**CHALLENGE**
Output a verbatim copy of the data, cut off after the line that contains "PI = math.pi".

**DATA FOR THE TASK**
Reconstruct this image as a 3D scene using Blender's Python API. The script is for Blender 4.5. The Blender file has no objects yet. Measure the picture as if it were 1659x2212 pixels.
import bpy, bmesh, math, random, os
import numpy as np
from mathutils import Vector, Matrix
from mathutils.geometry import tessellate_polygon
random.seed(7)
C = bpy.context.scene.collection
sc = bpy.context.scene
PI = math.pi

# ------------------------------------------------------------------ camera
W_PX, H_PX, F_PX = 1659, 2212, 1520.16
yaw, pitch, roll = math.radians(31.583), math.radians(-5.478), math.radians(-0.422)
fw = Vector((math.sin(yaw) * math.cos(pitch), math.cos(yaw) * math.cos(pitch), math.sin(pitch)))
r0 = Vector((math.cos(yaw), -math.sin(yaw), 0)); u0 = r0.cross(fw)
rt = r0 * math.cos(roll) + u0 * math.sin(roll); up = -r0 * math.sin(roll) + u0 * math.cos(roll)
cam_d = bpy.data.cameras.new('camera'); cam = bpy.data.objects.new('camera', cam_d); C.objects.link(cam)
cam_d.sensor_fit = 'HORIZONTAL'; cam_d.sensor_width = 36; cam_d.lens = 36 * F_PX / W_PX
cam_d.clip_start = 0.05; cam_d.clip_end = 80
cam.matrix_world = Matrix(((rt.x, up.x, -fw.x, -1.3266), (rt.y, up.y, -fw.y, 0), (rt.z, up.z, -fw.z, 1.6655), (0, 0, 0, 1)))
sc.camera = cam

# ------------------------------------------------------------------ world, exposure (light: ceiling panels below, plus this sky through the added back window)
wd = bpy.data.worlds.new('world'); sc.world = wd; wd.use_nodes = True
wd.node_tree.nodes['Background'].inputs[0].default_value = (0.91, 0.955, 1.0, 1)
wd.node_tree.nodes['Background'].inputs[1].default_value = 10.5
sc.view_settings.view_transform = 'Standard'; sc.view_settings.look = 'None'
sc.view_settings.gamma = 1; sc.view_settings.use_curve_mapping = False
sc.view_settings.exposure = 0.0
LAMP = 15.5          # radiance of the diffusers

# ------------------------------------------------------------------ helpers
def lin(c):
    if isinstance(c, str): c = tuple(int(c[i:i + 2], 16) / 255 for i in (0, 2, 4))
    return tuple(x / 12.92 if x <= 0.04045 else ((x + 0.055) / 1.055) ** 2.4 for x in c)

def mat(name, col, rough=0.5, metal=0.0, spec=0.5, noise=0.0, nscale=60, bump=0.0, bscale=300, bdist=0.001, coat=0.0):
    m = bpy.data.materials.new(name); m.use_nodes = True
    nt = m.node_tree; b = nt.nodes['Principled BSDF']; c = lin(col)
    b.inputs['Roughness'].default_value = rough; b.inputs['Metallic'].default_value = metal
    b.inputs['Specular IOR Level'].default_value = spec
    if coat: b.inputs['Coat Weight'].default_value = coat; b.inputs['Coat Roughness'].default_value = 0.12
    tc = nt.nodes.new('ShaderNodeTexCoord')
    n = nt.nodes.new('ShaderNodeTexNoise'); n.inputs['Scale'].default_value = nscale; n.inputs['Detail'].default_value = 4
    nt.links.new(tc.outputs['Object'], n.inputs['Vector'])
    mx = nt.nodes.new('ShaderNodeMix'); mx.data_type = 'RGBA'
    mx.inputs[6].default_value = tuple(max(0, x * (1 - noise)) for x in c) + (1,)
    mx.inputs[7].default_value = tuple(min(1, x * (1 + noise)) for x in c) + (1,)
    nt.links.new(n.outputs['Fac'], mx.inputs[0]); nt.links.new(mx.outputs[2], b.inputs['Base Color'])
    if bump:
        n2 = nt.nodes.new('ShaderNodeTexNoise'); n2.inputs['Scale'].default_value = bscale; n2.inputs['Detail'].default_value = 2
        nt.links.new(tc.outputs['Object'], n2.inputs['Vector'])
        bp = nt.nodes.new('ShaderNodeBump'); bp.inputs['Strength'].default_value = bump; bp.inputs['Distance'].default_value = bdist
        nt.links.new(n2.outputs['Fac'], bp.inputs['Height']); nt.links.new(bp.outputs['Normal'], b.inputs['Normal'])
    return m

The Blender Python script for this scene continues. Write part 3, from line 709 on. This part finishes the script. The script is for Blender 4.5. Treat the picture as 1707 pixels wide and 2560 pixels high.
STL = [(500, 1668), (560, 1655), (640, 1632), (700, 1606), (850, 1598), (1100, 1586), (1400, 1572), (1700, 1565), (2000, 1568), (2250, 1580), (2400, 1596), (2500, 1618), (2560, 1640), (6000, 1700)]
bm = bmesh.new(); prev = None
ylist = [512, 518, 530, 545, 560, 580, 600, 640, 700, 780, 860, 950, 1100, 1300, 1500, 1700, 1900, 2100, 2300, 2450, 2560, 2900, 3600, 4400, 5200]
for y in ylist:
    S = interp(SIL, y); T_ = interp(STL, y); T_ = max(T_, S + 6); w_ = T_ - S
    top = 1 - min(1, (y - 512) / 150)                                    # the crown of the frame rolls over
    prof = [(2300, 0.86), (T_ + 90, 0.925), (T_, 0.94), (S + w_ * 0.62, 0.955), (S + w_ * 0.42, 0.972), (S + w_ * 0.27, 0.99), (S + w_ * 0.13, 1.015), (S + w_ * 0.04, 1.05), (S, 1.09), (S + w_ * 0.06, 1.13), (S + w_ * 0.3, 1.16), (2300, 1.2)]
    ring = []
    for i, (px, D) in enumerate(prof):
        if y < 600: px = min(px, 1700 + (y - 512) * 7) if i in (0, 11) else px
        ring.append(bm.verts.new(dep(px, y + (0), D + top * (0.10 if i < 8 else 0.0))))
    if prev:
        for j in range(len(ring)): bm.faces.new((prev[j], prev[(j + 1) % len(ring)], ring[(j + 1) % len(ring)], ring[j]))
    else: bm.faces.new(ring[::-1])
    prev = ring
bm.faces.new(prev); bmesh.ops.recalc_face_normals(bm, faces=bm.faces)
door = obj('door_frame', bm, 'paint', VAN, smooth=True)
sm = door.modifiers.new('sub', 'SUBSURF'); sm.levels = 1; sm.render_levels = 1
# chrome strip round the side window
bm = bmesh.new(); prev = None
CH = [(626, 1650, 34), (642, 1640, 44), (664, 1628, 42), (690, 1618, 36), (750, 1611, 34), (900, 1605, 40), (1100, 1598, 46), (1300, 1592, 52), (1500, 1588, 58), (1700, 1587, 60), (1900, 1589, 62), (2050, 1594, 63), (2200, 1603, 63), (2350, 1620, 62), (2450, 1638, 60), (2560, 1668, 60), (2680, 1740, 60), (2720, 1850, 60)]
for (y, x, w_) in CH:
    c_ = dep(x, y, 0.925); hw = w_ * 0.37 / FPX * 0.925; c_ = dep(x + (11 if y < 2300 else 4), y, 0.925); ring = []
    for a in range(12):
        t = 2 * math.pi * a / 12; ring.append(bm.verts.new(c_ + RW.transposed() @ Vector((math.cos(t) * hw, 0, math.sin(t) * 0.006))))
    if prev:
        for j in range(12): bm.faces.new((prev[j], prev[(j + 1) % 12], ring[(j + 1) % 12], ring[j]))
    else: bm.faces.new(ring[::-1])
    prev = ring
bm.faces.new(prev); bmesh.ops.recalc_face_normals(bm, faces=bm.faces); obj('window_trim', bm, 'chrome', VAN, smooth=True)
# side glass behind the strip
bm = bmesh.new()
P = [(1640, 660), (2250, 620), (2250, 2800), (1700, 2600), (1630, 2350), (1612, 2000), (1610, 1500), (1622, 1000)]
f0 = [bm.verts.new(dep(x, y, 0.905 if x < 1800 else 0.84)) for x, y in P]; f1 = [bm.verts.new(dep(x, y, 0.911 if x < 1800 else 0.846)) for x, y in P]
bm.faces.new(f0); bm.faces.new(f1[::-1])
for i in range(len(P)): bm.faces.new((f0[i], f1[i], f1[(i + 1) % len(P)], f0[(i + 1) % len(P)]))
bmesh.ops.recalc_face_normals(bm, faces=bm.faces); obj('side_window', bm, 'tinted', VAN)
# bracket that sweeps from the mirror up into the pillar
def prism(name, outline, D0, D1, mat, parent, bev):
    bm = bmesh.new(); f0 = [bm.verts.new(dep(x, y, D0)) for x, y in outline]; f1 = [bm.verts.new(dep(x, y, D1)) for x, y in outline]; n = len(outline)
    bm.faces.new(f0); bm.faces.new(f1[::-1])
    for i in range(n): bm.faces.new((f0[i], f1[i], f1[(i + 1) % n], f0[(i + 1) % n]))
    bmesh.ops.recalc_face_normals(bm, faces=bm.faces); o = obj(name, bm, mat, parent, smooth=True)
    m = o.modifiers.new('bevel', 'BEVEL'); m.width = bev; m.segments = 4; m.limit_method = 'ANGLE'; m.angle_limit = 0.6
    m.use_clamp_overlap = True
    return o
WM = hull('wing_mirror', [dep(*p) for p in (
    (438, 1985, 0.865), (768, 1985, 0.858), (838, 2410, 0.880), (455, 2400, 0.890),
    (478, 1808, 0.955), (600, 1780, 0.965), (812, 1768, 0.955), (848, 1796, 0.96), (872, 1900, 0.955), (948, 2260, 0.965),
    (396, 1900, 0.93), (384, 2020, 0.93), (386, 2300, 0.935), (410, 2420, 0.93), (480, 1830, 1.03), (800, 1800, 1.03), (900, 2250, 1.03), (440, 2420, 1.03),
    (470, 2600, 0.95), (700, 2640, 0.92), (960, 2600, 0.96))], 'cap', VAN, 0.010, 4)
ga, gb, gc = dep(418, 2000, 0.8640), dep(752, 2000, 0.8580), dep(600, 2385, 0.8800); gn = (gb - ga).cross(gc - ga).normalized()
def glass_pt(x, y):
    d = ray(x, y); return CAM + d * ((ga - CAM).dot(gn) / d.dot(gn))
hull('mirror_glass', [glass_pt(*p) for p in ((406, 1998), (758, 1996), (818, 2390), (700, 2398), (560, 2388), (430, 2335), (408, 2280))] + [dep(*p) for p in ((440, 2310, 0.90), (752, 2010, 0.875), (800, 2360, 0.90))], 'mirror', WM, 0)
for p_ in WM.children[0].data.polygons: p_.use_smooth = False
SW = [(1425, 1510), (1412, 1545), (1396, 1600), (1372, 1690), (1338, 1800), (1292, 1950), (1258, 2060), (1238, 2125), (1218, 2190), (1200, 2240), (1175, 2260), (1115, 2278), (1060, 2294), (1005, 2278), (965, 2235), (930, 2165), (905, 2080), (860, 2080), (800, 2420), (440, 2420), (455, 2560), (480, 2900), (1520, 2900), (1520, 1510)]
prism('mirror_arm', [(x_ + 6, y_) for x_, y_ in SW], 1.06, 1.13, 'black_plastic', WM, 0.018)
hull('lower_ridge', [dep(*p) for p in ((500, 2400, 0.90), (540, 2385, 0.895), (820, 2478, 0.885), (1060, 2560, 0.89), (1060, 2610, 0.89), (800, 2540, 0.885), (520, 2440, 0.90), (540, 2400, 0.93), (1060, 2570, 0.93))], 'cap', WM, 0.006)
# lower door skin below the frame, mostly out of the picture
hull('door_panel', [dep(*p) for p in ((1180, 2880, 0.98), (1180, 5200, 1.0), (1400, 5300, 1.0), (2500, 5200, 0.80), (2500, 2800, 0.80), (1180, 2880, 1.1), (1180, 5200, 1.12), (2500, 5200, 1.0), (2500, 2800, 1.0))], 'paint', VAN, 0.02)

**RESPONSE**
Reconstruct this image as a 3D scene using Blender's Python API. The script is for Blender 4.5. The Blender file has no objects yet. Measure the picture as if it were 1659x2212 pixels.
import bpy, bmesh, math, random, os
import numpy as np
from mathutils import Vector, Matrix
from mathutils.geometry import tessellate_polygon
random.seed(7)
C = bpy.context.scene.collection
sc = bpy.context.scene
PI = math.pi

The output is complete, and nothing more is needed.